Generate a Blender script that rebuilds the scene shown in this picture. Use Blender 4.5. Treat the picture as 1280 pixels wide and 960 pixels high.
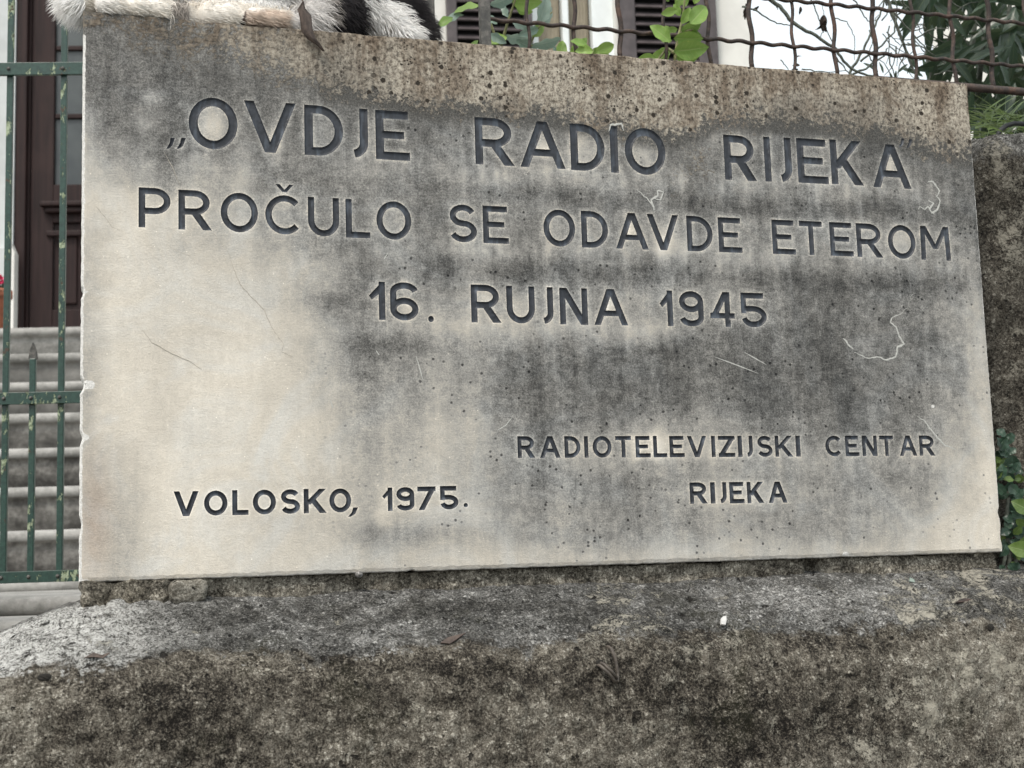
import bpy, bmesh, math, random
import numpy as np
from mathutils import Vector, Matrix, noise, geometry
for o in list(bpy.data.objects): bpy.data.objects.remove(o)
S = bpy.context.scene; C = S.collection
R = math.radians
random.seed(7); rng = np.random.default_rng(7)

# ------------------------------------------------------------ camera, light
FPX = 1740.28
RM = Matrix(((0.9554,-0.0074,-0.2952),(-0.2936,-0.1314,-0.9469),(-0.0318,0.9913,-0.1277)))
CAM = Vector((0.0004,-1.7593,0.0024))
cd = bpy.data.cameras.new('camera'); cam = bpy.data.objects.new('camera', cd); C.objects.link(cam)
m = RM.to_4x4(); m.translation = CAM; cam.matrix_world = m
cd.sensor_width = 36; cd.lens = 36*FPX/1280; cd.clip_start = 0.05; cd.clip_end = 3000
cd.dof.use_dof = True; cd.dof.focus_distance = 1.8; cd.dof.aperture_fstop = 13
S.camera = cam
S.view_settings.view_transform = 'Standard'; S.view_settings.look = 'None'
S.view_settings.exposure = 0.74; S.view_settings.gamma = 1
SUN_EL, SUN_AZ = R(56), R(-42)      # azimuth of the sun measured from -y (behind the camera) towards -x
w = bpy.data.worlds.new('World'); S.world = w; w.use_nodes = True
nt = w.node_tree; nt.nodes.clear()
sky = nt.nodes.new('ShaderNodeTexSky'); sky.sky_type = 'NISHITA'; sky.sun_disc = False
sdir = Vector((math.sin(SUN_AZ)*math.cos(SUN_EL), -math.cos(SUN_AZ)*math.cos(SUN_EL), math.sin(SUN_EL)))  # towards the sun
sky.sun_elevation = SUN_EL; sky.sun_rotation = math.atan2(sdir.x, sdir.y)
sky.air_density = 1.0; sky.dust_density = 6.0; sky.ozone_density = 1.0
hs = nt.nodes.new('ShaderNodeHueSaturation'); hs.inputs['Saturation'].default_value = .55
bg = nt.nodes.new('ShaderNodeBackground'); bg.inputs['Strength'].default_value = 0.15
wo = nt.nodes.new('ShaderNodeOutputWorld')
# a high, nearly even cloud veil over the whole sky
cn = nt.nodes.new('ShaderNodeTexNoise'); cn.inputs['Scale'].default_value = 2.2; cn.inputs['Detail'].default_value = 5
cm = nt.nodes.new('ShaderNodeMapRange'); cm.inputs['To Min'].default_value = .50; cm.inputs['To Max'].default_value = .78
cx_ = nt.nodes.new('ShaderNodeMix'); cx_.data_type = 'RGBA'; cx_.inputs[7].default_value = (5.3,5.72,5.8,1)
nt.links.new(cn.outputs['Fac'], cm.inputs['Value']); nt.links.new(cm.outputs[0], cx_.inputs[0])
nt.links.new(sky.outputs[0], hs.inputs['Color']); nt.links.new(hs.outputs[0], cx_.inputs[6]); nt.links.new(cx_.outputs[2], bg.inputs[0]); nt.links.new(bg.outputs[0], wo.inputs[0])
sd = bpy.data.lights.new('sun', 'SUN'); sd.energy = 1.15; sd.angle = R(12); sd.color = (1,.93,.84)
so = bpy.data.objects.new('sun', sd); C.objects.link(so)
so.rotation_euler = (-sdir).to_track_quat('-Z','Y').to_euler()

# ------------------------------------------------------------ helpers
def ray(px, py): return RM @ Vector(((px-640)/FPX, -(py-480)/FPX, -1))
def at(px, py, d): return CAM + ray(px,py)*d                # by depth along the view axis
def aty(px, py, y):                                         # on the plane of given world y
    r = ray(px,py); return CAM + r*((y-CAM.y)/r.y)
def topx(p):
    q = RM.transposed() @ (Vector(p)-CAM); return (640+q.x/-q.z*FPX, 480-q.y/-q.z*FPX)
def lerpt(x, pts):
    xs = [p[0] for p in pts]; ys = [p[1] for p in pts]; return float(np.interp(x, xs, ys))
def tag(o, label=None, cat=None, group=None, kind=None):
    if label: o['label'] = label
    if cat: o['category'] = cat
    if group: o['group'] = group
    if kind: o['kind'] = kind
    return o
def empty(name, loc=(0,0,0), rz=0, **k):
    o = bpy.data.objects.new(name, None); C.objects.link(o); o.location = loc; o.rotation_euler = (0,0,rz)
    o.empty_display_size = .05
    return tag(o, **k)
def link(name, me, mat=None, parent=None, **k):
    o = bpy.data.objects.new(name, me); C.objects.link(o)
    if mat and not me.materials: me.materials.append(mat)
    if parent: o.parent = parent
    return tag(o, **k)
def mesh(name, vs, fs, smooth=False):
    me = bpy.data.meshes.new(name); me.from_pydata([tuple(v) for v in vs], [], fs); me.update()
    if smooth: me.polygons.foreach_set('use_smooth', [True]*len(me.polygons))
    return me
class MB:
    def __init__(s): s.v=[]; s.f=[]
    def add(s, vs, fs):
        b=len(s.v); s.v+= [Vector(v) for v in vs]; s.f += [[i+b for i in f] for f in fs]; return s
    def box(s, x0,x1,y0,y1,z0,z1,c=0.0):
        bm=bmesh.new(); bmesh.ops.create_cube(bm,size=1)
        for v in bm.verts: v.co=Vector(((x0+x1)/2+v.co.x*(x1-x0),(y0+y1)/2+v.co.y*(y1-y0),(z0+z1)/2+v.co.z*(z1-z0)))
        if c>0: bmesh.ops.bevel(bm,geom=list(bm.edges),offset=c,segments=2,profile=.5,affect='EDGES')
        bm.verts.index_update(); s.add([v.co.copy() for v in bm.verts],[[v.index for v in f.verts] for f in bm.faces]); bm.free(); return s
    def tube(s, pts, rad, n=8, cap=True):
        pts=[Vector(p) for p in pts]; k=len(pts)
        if not hasattr(rad,'__len__'): rad=[rad]*k
        up=None; rings=[]; vs=[]
        for i,p in enumerate(pts):
            t=(pts[min(i+1,k-1)]-pts[max(i-1,0)]).normalized()
            if up is None: up=t.orthogonal().normalized()
            up=(up-t*up.dot(t)).normalized(); b=t.cross(up)
            for j in range(n):
                a=2*math.pi*j/n; vs.append(p+(up*math.cos(a)+b*math.sin(a))*rad[i])
        fs=[[i*n+j,i*n+(j+1)%n,(i+1)*n+(j+1)%n,(i+1)*n+j] for i in range(k-1) for j in range(n)]
        if cap: fs+=[list(range(n))[::-1],[(k-1)*n+j for j in range(n)]]
        return s.add(vs,fs)
    def build(s, name, mat, parent=None, smooth=False, **k):
        return link(name, mesh(name,s.v,s.f,smooth), mat, parent, **k)
def fbm(p, sc, oc=4): return noise.fractal(Vector(p)*sc, 1.0, 2.0, oc)

# ------------------------------------------------------------ materials
class NT:
    def __init__(s, name):
        s.m=bpy.data.materials.new(name); s.m.use_nodes=True; s.t=s.m.node_tree
        s.b=s.t.nodes['Principled BSDF']; s.co=None
    def n(s, typ, ins={}, **pr):
        nd=s.t.nodes.new('ShaderNode'+typ)
        for k,v in pr.items(): setattr(nd,k,v)
        for k,v in ins.items(): s.set(nd,k,v)
        return nd
    def set(s, nd, k, v):
        if isinstance(v, bpy.types.NodeSocket): s.t.links.new(v, nd.inputs[k])
        elif isinstance(v, bpy.types.Node): s.t.links.new(v.outputs[0], nd.inputs[k])
        else:
            if isinstance(v,(tuple,list)) and len(v)==3 and nd.inputs[k].type=='RGBA': v=(*v,1)
            nd.inputs[k].default_value=v
    def coord(s, scale=None, kind='Object'):
        tc=s.n('TexCoord').outputs[kind]
        if scale:
            return s.n('Mapping',{'Vector':tc,'Scale':scale}).outputs[0]
        return tc
    def noise(s, sc, det=4, rough=.55, co=None, dist=0):
        return s.n('TexNoise',{'Vector':co if co is not None else s.coord(),'Scale':sc,'Detail':det,'Roughness':rough,'Distortion':dist}).outputs['Fac']
    def vor(s, sc, co=None, feat='F1', rnd=1.0):
        return s.n('TexVoronoi',{'Vector':co if co is not None else s.coord(),'Scale':sc,'Randomness':rnd},feature=feat)
    def math(s, op, a, b=None, c=None, clamp=False):
        nd=s.t.nodes.new('ShaderNodeMath'); nd.operation=op; nd.use_clamp=clamp
        for i,v in enumerate((a,b,c)):
            if v is not None: s.set(nd,i,v)
        return nd.outputs[0]
    def ss(s, v, a, b, to0=0., to1=1.):
        return s.n('MapRange',{'Value':v,'From Min':a,'From Max':b,'To Min':to0,'To Max':to1},interpolation_type='SMOOTHSTEP').outputs[0]
    def mix(s, f, a, b, mode='MIX'):
        nd=s.t.nodes.new('ShaderNodeMix'); nd.data_type='RGBA'; nd.blend_type=mode; nd.clamp_factor=True
        s.set(nd,0,f)
        for i,v in ((6,a),(7,b)):
            if isinstance(v,(tuple,list)): nd.inputs[i].default_value=(*v[:3],1)
            else: s.t.links.new(v if isinstance(v,bpy.types.NodeSocket) else v.outputs[0], nd.inputs[i])
        return nd.outputs[2]
    def ramp(s, f, stops):
        nd=s.n('ValToRGB',{'Fac':f}); e=nd.color_ramp.elements
        while len(e)<len(stops): e.new(.5)
        for el,(p,c) in zip(e,stops): el.position=p; el.color=(*c,1) if len(c)==3 else c
        return nd.outputs[0]
    def out(s, col=None, rough=None, bump=None, dist=.001, strength=1, metal=None, spec=None):
        if col is not None: s.set(s.b,'Base Color',col)
        if rough is not None: s.set(s.b,'Roughness',rough)
        if metal is not None: s.b.inputs['Metallic'].default_value=metal
        if spec is not None: s.b.inputs['Specular IOR Level'].default_value=spec
        if bump is not None:
            bn=s.n('Bump',{'Height':bump,'Distance':dist,'Strength':strength}); s.set(s.b,'Normal',bn.outputs[0])
        return s.m
def simple(name, col, rough=.6, var=.25, sc=30, bump=.0005, col2=None, spec=None, metal=None):
    t=NT(name); n=t.noise(sc,5)
    c=t.mix(t.ss(n,.35,.65), tuple(x*(1-var) for x in col), col2 or tuple(min(1,x*(1+var)) for x in col))
    return t.out(c, rough, n if bump else None, bump or .001, 1, metal, spec)

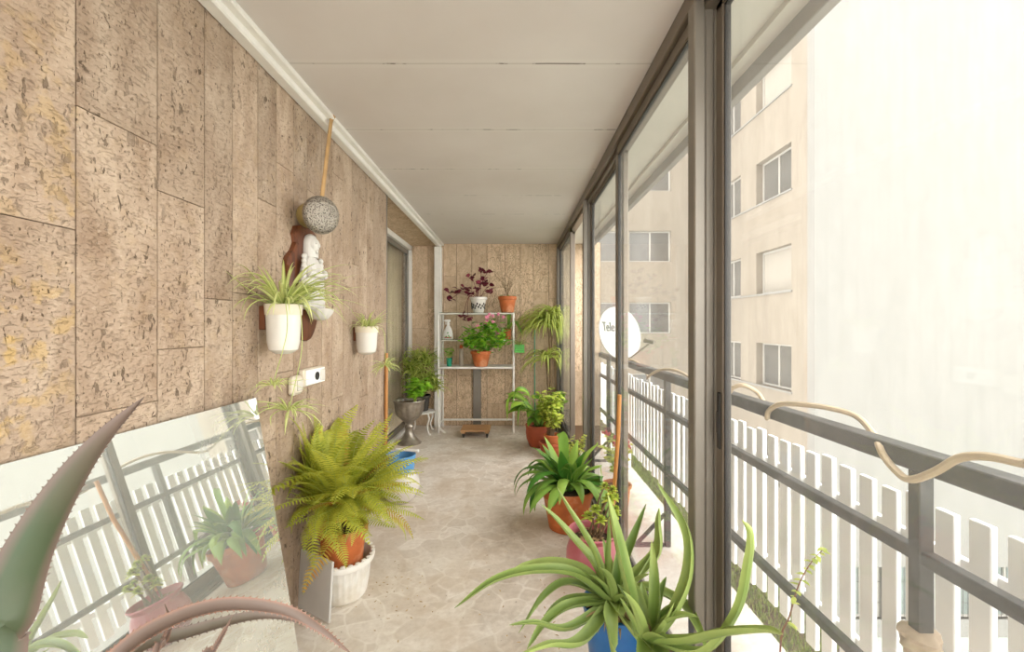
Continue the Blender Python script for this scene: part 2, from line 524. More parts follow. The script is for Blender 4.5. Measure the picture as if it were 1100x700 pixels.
        if teeth:
            for i in range(1, N - 1):
                p, sd, n0, t = frames[i]
                if w[i] < 0.006:
                    continue
                for sg in (-1, 1):
                    b = p + sd * (sg * w[i] / 2 * 0.97) + n0 * (0.1 * w[i])
                    r = teeth
                    i0 = [s.add(b + t * r * 0.6, edge), s.add(b - t * r * 0.6, edge), s.add(b - n0 * r * 0.5, edge), s.add(b + sd * sg * r * 1.3 + t * r * 0.7, edge)]
                    s.f += [(i0[0], i0[1], i0[3]), (i0[1], i0[2], i0[3]), (i0[2], i0[0], i0[3])]
        return s

    def build(s, name, m, parent=None, base=None, smooth=True, sharp=40):
        me = bpy.data.meshes.new(name)
        if base is None:
            base = BASE.get(parent, V((0, 0, 0))) if parent else V((0, 0, 0))
        base = V(base)
        me.from_pydata([(V(p) - base) for p in s.v], [], s.f)
        me.update()
        at_ = me.attributes.new('tone', 'FLOAT', 'POINT')
        at_.data.foreach_set('value', s.t)
        for p in me.polygons:
            p.use_smooth = smooth
        if smooth:
            me.set_sharp_from_angle(angle=R(sharp))
        me.materials.append(m)
        o = bpy.data.objects.new(name, me)
        col.objects.link(o)
        if parent:
            o.parent = parent
            BASE[o] = base
        else:
            o.location = base
            BASE[o] = base
        return o


BASE = {}


def tag(o, label, cat, group=None, kind=None):
    o['label'] = label
    o['category'] = cat
    if group:
        o['group'] = group
    if kind:
        o['kind'] = kind
    return o


def thing(name, loc, label, cat, group=None):
    o = bpy.data.objects.new(name, None)
    o.empty_display_size = 0.05
    col.objects.link(o)
    o.location = loc
    BASE[o] = V(loc)
    return tag(o, label, cat, group)


def setting(o, label=None):
    o['kind'] = 'structure'
    if label:
        o['label'] = label
    return o


def struct_root(name, loc, label=None):
    o = bpy.data.objects.new(name, None)
    o.empty_display_size = 0.05
    col.objects.link(o)
    o.location = loc
    BASE[o] = V(loc)
    return setting(o, label)


def catmull(ps, n=6):
    ps = [V(p) for p in ps]
    out = []
    q = [ps[0] * 2 - ps[1]] + ps + [ps[-1] * 2 - ps[-2]]
    for i in range(len(ps) - 1):
        a, b, c, d = q[i:i + 4]
        for k in range(n):
            t = k / n
            out.append(0.5 * ((2 * b) + (c - a) * t + (2 * a - 5 * b + 4 * c - d) * t * t + (-a + 3 * b - 3 * c + d) * t ** 3))
    out.append(ps[-1])
    return out


def arc(base, az, length, e0, e1, n=8, power=1.3):
    p = V(base)
    out = [p.copy()]
    for i in range(n):
        e = e0 + (e1 - e0) * ((i + 0.5) / n) ** power
        p = p + V((math.cos(az) * math.cos(e), math.sin(az) * math.cos(e), math.sin(e))) * (length / n)
        out.append(p.copy())
    return out, V((-math.sin(az), math.cos(az), 0))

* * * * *

**WRITTEN REQUEST:** Take the material above from its first line through the line holding "random.seed(7); rng = np.random.default_rng(7)" and set it down exactly, without the pictures.

**RESPONSE BELOW:**
Generate a Blender script that rebuilds the scene shown in this picture. Use Blender 4.5. Treat the picture as 1280 pixels wide and 960 pixels high.
import bpy, bmesh, math, random
import numpy as np
from mathutils import Vector, Matrix, noise, geometry
for o in list(bpy.data.objects): bpy.data.objects.remove(o)
S = bpy.context.scene; C = S.collection
R = math.radians
random.seed(7); rng = np.random.default_rng(7)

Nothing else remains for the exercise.